**PROBLEM:**
Quote only the lines from the top of the listing below down to and including the line with "COL = scn.collection".

**AVAILABLE DATA:**
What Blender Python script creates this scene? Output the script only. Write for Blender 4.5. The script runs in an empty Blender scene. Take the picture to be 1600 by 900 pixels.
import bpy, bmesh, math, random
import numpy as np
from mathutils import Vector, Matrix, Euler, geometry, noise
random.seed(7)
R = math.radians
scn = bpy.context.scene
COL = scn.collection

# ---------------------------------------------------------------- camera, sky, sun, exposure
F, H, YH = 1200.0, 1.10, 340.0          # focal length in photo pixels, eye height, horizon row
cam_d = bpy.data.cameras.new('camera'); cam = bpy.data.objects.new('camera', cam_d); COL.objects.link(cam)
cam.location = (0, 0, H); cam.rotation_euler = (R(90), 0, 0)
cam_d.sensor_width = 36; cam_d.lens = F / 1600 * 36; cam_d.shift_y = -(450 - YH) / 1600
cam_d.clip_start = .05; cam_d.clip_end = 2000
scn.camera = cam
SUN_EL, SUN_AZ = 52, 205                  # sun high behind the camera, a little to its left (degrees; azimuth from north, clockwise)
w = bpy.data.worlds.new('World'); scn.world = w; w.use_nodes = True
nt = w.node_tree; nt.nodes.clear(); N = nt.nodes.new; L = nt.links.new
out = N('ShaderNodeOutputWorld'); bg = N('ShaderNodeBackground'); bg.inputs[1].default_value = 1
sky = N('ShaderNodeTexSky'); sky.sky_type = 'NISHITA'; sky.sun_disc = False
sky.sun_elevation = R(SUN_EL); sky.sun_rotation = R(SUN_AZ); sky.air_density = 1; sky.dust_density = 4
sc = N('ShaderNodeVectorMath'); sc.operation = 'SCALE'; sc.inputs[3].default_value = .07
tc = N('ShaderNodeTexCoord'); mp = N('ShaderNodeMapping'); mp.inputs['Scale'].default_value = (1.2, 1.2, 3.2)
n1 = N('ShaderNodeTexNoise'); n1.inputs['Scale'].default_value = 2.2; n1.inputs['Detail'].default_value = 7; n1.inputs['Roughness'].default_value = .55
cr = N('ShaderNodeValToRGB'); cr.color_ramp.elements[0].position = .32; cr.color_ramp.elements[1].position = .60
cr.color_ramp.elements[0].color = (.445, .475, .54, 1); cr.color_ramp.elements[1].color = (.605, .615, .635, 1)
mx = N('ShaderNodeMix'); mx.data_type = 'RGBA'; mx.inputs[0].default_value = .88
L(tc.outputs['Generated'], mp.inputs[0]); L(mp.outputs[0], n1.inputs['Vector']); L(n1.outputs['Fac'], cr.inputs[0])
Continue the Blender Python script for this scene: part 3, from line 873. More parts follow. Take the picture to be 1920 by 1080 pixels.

**RESULT:**
What Blender Python script creates this scene? Output the script only. Write for Blender 4.5. The script runs in an empty Blender scene. Take the picture to be 1600 by 900 pixels.
import bpy, bmesh, math, random
import numpy as np
from mathutils import Vector, Matrix, Euler, geometry, noise
random.seed(7)
R = math.radians
scn = bpy.context.scene
COL = scn.collection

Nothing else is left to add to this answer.